• Exercise: Compute the number of lines that include the string "from", then output that number and nothing else.

[Begin]

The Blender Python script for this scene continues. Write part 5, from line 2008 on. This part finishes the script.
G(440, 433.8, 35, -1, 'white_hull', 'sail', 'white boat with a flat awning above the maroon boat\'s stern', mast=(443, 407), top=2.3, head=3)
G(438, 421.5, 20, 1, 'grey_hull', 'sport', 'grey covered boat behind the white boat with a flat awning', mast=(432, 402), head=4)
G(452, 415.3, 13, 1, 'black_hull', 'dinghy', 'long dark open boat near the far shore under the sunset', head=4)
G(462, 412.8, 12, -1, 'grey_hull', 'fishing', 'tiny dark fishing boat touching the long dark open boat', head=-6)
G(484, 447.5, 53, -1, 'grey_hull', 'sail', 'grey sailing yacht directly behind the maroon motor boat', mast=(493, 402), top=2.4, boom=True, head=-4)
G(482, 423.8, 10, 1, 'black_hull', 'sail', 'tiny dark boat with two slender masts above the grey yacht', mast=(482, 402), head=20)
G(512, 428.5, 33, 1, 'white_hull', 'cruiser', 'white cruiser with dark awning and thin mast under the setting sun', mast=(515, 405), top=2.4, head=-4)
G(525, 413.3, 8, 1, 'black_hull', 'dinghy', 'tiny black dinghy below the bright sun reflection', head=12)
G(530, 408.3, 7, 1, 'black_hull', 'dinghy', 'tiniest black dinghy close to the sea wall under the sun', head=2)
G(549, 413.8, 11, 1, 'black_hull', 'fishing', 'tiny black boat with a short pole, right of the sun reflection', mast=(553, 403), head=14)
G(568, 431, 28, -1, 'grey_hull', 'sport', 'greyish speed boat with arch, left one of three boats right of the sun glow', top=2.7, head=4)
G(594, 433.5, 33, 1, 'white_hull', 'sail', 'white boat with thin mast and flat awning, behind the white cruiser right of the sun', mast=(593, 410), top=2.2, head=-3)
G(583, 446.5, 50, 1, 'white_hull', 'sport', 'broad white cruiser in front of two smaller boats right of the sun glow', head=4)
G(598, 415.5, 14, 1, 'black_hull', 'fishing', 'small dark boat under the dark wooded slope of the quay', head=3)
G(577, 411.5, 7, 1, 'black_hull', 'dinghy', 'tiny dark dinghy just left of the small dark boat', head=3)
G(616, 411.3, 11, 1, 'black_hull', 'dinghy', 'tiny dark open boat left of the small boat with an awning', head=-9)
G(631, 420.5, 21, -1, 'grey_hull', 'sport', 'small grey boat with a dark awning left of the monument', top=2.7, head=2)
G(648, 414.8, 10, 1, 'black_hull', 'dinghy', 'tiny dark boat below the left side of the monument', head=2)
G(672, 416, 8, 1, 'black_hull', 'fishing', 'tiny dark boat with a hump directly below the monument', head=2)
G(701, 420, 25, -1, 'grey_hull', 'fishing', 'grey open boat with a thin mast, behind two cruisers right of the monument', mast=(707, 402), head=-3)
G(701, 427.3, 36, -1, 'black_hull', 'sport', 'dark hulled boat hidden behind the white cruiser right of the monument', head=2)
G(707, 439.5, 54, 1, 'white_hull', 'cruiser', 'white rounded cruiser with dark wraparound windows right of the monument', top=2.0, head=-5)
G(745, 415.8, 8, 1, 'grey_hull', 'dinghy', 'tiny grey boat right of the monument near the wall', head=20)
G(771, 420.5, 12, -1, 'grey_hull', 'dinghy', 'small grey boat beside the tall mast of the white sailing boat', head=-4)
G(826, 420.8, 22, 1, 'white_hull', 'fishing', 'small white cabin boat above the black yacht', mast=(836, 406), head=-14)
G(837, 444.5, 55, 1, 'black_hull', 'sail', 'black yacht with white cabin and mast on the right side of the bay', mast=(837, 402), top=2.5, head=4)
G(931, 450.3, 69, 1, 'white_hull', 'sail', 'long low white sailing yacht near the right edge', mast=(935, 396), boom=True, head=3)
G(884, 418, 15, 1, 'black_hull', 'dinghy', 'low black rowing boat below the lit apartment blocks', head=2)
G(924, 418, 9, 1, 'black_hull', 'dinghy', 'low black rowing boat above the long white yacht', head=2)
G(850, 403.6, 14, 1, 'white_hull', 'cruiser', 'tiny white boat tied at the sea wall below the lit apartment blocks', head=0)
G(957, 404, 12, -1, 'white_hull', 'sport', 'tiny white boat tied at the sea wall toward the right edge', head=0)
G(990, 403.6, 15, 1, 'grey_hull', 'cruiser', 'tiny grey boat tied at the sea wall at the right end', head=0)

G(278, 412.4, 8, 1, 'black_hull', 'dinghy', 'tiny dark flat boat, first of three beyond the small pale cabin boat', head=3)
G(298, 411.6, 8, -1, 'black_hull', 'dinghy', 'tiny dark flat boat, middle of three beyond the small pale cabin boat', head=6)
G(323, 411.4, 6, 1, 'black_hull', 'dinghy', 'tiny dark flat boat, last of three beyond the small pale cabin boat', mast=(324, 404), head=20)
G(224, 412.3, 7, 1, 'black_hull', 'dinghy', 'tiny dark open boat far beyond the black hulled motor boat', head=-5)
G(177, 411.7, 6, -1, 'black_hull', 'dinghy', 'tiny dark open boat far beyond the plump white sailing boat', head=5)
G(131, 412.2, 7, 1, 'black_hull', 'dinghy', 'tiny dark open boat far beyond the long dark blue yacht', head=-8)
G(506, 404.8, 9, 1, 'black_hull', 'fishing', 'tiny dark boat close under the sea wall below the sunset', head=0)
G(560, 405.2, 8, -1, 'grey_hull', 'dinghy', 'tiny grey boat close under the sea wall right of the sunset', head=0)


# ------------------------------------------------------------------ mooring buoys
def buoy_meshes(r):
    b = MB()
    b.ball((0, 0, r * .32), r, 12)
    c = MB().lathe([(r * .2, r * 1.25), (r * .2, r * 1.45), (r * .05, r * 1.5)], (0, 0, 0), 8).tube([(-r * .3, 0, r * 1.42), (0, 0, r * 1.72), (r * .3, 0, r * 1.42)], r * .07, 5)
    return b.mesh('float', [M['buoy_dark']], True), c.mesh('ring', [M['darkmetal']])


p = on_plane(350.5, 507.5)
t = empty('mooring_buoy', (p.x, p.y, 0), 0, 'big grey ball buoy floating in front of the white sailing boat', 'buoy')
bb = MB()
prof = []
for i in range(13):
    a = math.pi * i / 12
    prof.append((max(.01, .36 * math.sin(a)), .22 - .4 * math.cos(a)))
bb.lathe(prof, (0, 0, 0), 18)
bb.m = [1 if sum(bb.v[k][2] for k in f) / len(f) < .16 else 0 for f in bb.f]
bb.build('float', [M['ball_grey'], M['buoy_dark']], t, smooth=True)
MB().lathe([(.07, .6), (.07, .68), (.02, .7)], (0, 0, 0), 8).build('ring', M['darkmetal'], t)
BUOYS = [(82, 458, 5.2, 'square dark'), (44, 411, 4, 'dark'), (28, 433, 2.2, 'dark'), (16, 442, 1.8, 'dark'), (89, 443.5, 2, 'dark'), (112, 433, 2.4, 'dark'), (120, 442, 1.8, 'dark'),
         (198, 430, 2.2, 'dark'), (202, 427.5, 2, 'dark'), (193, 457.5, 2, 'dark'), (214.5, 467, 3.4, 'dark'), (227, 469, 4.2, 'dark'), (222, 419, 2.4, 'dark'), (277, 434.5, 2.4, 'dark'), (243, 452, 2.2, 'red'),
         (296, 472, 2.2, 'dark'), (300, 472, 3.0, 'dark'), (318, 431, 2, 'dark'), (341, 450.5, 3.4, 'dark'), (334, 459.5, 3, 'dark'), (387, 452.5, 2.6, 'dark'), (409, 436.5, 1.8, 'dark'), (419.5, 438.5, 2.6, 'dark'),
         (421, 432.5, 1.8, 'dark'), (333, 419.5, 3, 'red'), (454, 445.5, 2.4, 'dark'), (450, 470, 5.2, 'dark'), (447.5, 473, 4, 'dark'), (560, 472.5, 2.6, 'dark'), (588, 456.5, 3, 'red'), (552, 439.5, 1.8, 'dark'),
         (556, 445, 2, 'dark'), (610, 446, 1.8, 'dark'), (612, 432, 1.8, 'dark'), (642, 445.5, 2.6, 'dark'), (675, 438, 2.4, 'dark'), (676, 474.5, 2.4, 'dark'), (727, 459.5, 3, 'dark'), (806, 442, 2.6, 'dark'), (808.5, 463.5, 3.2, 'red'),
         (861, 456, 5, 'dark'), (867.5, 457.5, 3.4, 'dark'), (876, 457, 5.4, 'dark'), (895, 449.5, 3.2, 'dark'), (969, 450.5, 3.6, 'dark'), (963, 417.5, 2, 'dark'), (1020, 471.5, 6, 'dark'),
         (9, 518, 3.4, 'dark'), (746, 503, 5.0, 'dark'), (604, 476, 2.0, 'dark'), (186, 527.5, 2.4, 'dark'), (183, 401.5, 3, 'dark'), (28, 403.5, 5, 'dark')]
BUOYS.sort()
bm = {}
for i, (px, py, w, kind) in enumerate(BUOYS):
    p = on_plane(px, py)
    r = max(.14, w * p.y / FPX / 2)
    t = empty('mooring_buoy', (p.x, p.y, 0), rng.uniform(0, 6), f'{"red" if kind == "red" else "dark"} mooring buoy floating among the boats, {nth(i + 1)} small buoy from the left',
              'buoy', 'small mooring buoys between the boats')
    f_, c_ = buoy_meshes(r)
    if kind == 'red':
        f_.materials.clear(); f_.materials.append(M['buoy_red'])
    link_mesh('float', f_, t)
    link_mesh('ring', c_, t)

[End]

• Written solution: 2